### What needs to be done
Quote, with no changes, the lines that run from the top of the material to the line with "random.seed(11)", both included.

### Provided data
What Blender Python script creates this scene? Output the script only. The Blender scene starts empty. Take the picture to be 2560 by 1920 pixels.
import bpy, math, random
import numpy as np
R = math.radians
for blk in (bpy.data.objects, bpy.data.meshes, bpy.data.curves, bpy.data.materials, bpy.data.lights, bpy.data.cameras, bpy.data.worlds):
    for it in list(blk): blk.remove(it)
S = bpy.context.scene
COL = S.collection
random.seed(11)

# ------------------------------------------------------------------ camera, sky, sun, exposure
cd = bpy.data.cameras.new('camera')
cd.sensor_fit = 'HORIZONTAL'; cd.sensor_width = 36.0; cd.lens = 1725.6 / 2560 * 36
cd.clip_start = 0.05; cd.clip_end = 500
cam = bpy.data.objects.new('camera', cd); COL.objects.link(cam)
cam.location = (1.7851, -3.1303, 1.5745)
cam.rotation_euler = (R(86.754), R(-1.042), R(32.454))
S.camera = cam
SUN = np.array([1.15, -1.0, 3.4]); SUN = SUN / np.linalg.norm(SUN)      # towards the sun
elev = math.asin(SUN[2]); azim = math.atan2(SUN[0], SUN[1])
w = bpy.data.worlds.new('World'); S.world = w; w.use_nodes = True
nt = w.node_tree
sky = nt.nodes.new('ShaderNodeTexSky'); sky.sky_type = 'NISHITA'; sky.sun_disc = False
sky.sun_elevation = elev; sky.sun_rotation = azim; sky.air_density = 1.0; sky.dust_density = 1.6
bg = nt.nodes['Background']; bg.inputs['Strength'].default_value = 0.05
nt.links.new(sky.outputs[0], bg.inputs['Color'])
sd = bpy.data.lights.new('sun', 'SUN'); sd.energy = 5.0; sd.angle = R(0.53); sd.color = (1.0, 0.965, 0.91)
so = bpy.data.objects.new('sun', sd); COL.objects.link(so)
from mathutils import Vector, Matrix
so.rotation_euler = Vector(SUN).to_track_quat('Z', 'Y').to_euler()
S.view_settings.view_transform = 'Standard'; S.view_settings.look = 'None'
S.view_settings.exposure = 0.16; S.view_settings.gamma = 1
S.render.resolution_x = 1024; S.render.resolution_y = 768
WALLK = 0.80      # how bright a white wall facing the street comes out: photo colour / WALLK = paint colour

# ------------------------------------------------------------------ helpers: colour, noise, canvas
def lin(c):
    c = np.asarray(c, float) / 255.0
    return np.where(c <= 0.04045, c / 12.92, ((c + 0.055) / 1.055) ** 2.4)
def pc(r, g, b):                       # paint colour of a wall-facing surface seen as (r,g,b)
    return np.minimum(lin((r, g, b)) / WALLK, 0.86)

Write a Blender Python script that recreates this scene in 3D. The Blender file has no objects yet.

### Exercise solution
What Blender Python script creates this scene? Output the script only. The Blender scene starts empty. Take the picture to be 2560 by 1920 pixels.
import bpy, math, random
import numpy as np
R = math.radians
for blk in (bpy.data.objects, bpy.data.meshes, bpy.data.curves, bpy.data.materials, bpy.data.lights, bpy.data.cameras, bpy.data.worlds):
    for it in list(blk): blk.remove(it)
S = bpy.context.scene
COL = S.collection
random.seed(11)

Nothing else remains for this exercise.